§ **Problem statement**
Find the lines holding "parts" and copy them.

===== Information supplied

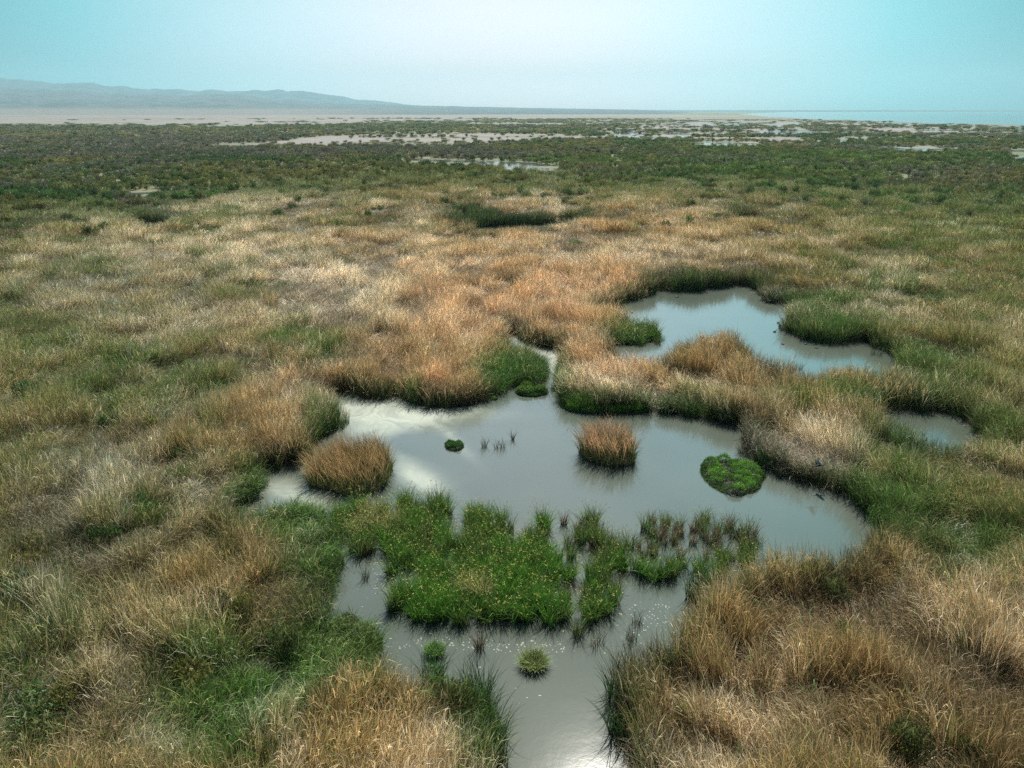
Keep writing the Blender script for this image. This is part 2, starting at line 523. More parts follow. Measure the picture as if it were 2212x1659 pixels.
def bush(seed, R=1.5, Ht=1.8, n=520, lobes=9, leaf=.24, feather=True):
    """tamarisk-like shrub: feathery sprays on several lobes, bare gaps between"""
    r = np.random.RandomState(seed)
    parts = []
    LB = []
    for i in range(lobes):
        a = r.rand() * 6.28; q = R * .68 * math.sqrt(r.rand())
        LB.append((q * math.cos(a), q * math.sin(a), Ht * (.45 + .4 * r.rand()), R * (.28 + .25 * r.rand()), r.rand()))
    per = n // lobes
    Cs, rl = [], []
    for (x, y, z, q, k) in LB:
        d = r.randn(per, 3); d /= np.linalg.norm(d, axis=1)[:, None]
        d[:, 2] = np.where(d[:, 2] < -.3, -d[:, 2], d[:, 2])
        rad = q * (.55 + .55 * r.rand(per) ** .6)
        Cs.append(np.stack([x + d[:, 0] * rad, y + d[:, 1] * rad, z * (.6 + .0 * rad) + d[:, 2] * rad * (Ht / R) * .8], 1))
        rl.append(np.full(per, k))
    C = np.concatenate(Cs); C[:, 2] = np.clip(C[:, 2], .05, None)
    V, Q, A = leaves(C, leaf, seed + 3, up=.5)
    zz = V[:, 2] / (Ht * 1.2)
    A['t'] = np.clip(zz, 0, 1)
    A['rnd'] = np.clip(.5 * A['rnd'] + .5 * np.repeat(np.concatenate(rl), 4), 0, 1)
    parts.append((V, Q, A))
    # stems
    ns = 26
    Vb, Qb, Ab = blades(ns, R * .25, Ht * .6, Ht * .95, .05, 0, .25, .8, 3, seed + 9)
    Ab['r2'] = np.ones(len(Vb)); Ab['t'] = Ab['t'] * .0
    parts.append((Vb, Qb, Ab))
    return join(parts)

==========

§ **Solution to the problem**
Keep writing the Blender script for this image. This is part 2, starting at line 523. More parts follow. Measure the picture as if it were 2212x1659 pixels.
    parts = []
    parts.append((V, Q, A))
    parts.append((Vb, Qb, Ab))
    return join(parts)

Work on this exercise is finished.